--- MATERIAL SHOWN ---
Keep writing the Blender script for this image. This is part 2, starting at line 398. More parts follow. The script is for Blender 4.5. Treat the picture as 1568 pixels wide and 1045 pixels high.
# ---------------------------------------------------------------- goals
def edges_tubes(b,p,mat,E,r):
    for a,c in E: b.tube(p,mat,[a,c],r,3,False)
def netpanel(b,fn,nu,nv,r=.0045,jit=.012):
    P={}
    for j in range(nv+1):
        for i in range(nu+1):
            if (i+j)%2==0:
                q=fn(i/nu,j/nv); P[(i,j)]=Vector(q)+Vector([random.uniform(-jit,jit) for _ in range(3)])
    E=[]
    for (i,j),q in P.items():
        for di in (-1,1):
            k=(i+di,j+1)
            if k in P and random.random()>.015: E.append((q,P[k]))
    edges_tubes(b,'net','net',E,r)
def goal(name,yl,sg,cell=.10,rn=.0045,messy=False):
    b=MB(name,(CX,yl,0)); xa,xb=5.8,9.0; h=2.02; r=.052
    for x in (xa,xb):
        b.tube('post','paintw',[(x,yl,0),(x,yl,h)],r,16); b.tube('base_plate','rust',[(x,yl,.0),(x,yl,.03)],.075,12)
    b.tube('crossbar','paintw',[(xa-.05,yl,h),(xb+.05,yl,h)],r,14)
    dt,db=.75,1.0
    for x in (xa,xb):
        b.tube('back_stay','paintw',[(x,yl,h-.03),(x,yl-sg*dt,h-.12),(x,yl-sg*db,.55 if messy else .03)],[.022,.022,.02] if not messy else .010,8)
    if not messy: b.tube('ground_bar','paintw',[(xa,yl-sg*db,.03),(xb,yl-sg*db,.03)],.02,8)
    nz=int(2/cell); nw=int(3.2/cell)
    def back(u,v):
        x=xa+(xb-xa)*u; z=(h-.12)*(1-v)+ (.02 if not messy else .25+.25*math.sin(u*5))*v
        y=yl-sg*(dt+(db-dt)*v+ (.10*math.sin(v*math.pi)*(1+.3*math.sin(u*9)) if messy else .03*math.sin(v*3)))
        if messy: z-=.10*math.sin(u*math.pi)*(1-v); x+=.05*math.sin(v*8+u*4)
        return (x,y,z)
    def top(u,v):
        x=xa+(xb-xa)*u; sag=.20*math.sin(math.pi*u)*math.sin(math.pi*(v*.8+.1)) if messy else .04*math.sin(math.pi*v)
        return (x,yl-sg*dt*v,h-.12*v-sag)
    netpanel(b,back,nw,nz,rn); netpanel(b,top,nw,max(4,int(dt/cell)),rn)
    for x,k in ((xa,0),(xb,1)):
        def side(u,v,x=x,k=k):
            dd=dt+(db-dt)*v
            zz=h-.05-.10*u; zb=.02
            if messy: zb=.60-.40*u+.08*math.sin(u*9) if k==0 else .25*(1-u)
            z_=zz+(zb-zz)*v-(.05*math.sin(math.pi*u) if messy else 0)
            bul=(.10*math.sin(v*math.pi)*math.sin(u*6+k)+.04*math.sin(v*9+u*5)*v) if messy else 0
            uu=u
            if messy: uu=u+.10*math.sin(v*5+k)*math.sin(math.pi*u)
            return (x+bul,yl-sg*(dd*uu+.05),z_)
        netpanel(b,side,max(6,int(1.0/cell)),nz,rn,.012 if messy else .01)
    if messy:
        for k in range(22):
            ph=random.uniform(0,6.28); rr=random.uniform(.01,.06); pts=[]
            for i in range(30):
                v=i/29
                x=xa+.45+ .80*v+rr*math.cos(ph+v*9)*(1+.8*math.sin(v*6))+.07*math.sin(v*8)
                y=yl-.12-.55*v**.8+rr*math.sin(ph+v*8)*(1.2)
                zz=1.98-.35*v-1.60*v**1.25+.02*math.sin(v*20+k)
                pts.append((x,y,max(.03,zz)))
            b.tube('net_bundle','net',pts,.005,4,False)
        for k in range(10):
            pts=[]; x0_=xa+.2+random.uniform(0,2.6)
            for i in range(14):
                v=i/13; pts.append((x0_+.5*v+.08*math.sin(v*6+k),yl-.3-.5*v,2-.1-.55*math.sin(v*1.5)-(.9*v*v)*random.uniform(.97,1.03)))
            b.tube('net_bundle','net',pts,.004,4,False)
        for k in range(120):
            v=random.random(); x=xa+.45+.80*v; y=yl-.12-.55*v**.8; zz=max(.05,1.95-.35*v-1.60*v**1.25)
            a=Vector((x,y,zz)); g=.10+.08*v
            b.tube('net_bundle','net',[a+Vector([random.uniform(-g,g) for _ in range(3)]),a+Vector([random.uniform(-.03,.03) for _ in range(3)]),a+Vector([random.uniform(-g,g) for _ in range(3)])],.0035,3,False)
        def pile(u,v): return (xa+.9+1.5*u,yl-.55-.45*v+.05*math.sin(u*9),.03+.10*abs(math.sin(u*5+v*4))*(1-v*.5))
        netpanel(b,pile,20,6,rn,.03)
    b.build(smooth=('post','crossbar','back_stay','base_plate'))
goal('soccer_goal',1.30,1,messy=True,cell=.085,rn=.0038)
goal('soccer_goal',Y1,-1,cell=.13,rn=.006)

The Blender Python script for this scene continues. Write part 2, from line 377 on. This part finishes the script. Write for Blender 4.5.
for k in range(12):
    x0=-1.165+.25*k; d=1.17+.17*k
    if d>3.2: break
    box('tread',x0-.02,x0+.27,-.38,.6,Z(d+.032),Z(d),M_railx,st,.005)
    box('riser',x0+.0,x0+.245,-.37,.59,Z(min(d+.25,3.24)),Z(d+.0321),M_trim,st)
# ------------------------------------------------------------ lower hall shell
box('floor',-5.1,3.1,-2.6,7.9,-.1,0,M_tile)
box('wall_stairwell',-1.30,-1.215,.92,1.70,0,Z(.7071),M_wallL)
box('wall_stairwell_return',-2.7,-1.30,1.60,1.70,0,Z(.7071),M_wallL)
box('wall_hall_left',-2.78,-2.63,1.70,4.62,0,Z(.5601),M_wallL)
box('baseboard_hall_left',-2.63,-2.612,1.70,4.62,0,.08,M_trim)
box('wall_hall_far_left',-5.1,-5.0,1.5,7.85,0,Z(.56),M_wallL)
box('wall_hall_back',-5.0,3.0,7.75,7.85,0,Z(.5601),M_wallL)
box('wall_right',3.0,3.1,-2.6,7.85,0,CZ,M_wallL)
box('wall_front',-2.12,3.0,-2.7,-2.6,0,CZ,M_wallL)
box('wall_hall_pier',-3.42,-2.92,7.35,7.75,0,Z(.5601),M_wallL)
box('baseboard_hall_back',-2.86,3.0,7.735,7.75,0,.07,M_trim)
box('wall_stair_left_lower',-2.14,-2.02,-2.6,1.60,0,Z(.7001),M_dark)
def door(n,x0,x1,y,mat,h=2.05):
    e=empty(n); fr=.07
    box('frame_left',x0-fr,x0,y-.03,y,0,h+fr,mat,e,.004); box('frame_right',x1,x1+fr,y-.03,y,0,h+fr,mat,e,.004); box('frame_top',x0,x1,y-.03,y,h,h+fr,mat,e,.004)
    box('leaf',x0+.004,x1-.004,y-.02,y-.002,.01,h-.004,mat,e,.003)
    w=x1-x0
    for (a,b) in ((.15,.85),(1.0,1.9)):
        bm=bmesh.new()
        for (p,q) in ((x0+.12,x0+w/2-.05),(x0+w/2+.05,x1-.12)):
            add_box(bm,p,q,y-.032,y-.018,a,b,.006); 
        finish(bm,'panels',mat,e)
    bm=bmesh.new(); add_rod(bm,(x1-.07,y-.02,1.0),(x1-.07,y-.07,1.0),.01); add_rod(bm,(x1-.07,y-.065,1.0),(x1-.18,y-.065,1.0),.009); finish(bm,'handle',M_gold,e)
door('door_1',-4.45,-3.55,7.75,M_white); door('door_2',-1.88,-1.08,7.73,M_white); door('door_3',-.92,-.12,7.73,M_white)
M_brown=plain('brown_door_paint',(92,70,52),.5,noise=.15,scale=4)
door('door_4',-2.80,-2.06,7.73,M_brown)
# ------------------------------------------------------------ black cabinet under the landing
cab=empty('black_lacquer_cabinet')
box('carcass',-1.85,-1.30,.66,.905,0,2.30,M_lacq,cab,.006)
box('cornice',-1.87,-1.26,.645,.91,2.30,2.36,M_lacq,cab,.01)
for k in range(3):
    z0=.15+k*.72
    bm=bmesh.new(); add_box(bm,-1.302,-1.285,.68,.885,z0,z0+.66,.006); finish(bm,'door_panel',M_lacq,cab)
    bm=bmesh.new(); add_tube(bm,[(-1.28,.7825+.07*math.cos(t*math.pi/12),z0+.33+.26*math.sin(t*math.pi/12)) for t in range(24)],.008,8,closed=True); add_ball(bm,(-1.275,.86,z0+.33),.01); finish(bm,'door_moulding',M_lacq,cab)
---
## DIRECTIONS FOR THIS TASK
Exactly repeat the lines from the line with "box('wall_stairwell',-1.30,-1.215,.92,1.70,0,Z(.7071),M_wallL)" to the line with "box('wall_front',-2.12,3.0,-2.7,-2.6,0,CZ,M_wallL)", including both, and output nothing else.

## WRITTEN ANSWER
box('wall_stairwell',-1.30,-1.215,.92,1.70,0,Z(.7071),M_wallL)
box('wall_stairwell_return',-2.7,-1.30,1.60,1.70,0,Z(.7071),M_wallL)
box('wall_hall_left',-2.78,-2.63,1.70,4.62,0,Z(.5601),M_wallL)
box('baseboard_hall_left',-2.63,-2.612,1.70,4.62,0,.08,M_trim)
box('wall_hall_far_left',-5.1,-5.0,1.5,7.85,0,Z(.56),M_wallL)
box('wall_hall_back',-5.0,3.0,7.75,7.85,0,Z(.5601),M_wallL)
box('wall_right',3.0,3.1,-2.6,7.85,0,CZ,M_wallL)
box('wall_front',-2.12,3.0,-2.7,-2.6,0,CZ,M_wallL)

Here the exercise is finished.